For nearly twenty years, the B&O kept the collections in storage in a Roundhouse
once located at the site of Baltimore’s M&T Stadium-home of the Ravens NFL team.
When the passenger car department abandoned the magnificent roundhouse at Mt.
Clare, however, the Public Relations Department saw an opportunity to
consolidate all of its historic collections in one location. The Musuem’s
Roundhouse, originally constructed as a passenger car shop, was designed by
noted architect, E. Francis Baldwin. Fully enclosed, it was the largest circular
industrial building in the world when completed covering more than an acre of
ground and rising 125 feet into the air. With the oldest and most significant
railroad collection in America in hand, the railroad opened the B&O
Transportation Museum at Mt. Clare on July 4, 1953. The Museum and its
collections were designated a National Historic Landmark by the U.S. Department
of the Interior. Following mergers with the Chesapeake & Ohio Railway into the
Chessie System Railroads and, finally, CSX, the B&O Railroad ceased to exist as
a corporate entity in 1987. During several periods of the museum’s corporate
history, the Museum and the collection’s fate hung in the balance. In the early
1970s, Hays T. Watkins, the Chairman and CEO of the Chessie System, Inc., and
later CSX, was largely responsible for saving the museum and collections. His
personal sacrifices and commitment to railroad history combined with his
friendship with then-Baltimore Mayor William Donald Schaefer, allowed the oldest
American railroad collection and museum to be preserved, restored, and grow.



In 1990, the museum broke all corporate ties and became an independent nonprofit
education institution. CSX deeded the buildings, real estate and collections to
the newly formed Museum board and provided for a significant endowment. Shortly
thereafter the Museum initiated its active rolling stock restoration program,
continuing the unbroken continuum of railroad work at Mt. Clare since 1830.



In 1999 an historic affiliation agreement was signed between the Smithsonian
Institution and the Baltimore & Ohio Railroad Museum. The Museum became the
first of seven museums in America so honored.



On Presidents’ Day, February 16, 2003, amid a record-breaking snowfall, one half
of the Museum’s massive roof collapsed. The collapse occurred as a result of the
weight of drifting snow on the western side of the building. Eyewitness accounts
depict the drifts nearly six feet in depth. The first alarm was received at
approximately 11:40 PM on February 16th. Museum officials responded to find two
sections of the 22-sectioned roof collapsed. Two more sections fell on the
opposite side of the building around 5:30 AM the following morning. The
remaining seven sections caved in before 9:00 AM on the 17th. As a result of the
roof collapse, tons of snow, slate, wood, and cast iron fell upon some of the
most historic and important locomotives, rolling stock, Pangborn models, and
small artifacts in the Museum’s collection.
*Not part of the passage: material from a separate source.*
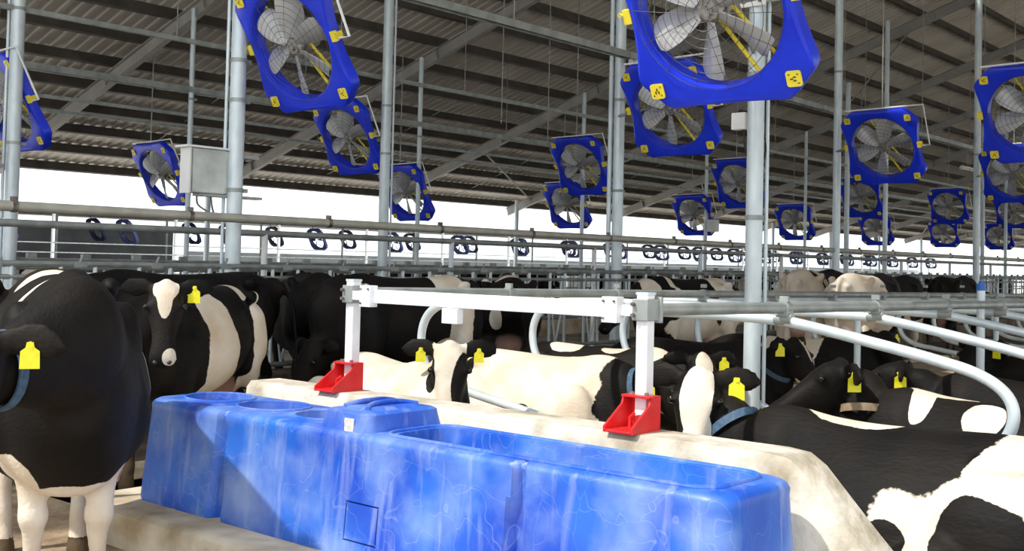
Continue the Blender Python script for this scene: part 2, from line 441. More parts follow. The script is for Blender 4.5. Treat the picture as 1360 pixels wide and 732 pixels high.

A forensic structural engineering study was commissioned and determined that a
number of architectural and engineering design flaws existed in E. F. Baldwin’s
original plan. This, combined with age deterioration and the extreme weight of
the drifted snowfall, caused the roof system to fail.



Work on restoration of the Roundhouse and rebuilding the Museum began
immediately. Following a 22-month effort and a heroic fund raising campaign, the
Museum reopened to the public on November 13, 2004. New and expanded visitor
facilities and public programs were unveiled and an on-site, state-of-the-art
locomotive and rolling stock restoration facility was designed to restore the
damaged collections.



Flourishing in its expanded and newly restored state, the Baltimore & Ohio
Railroad Museum is hosting record numbers of visitors to its internationally
renown campus and collections. Through these collections and its historic
buildings, it is the mission of this institution to reveal the drama of American
railroading, its people, culture, and legacy to a wide and diverse audience. The
Museum’s 40-acre historic site, its unrivalled collections and magnificent
buildings combined with innovative education and public programming have earned
it the sobriquet America’s railroad museum.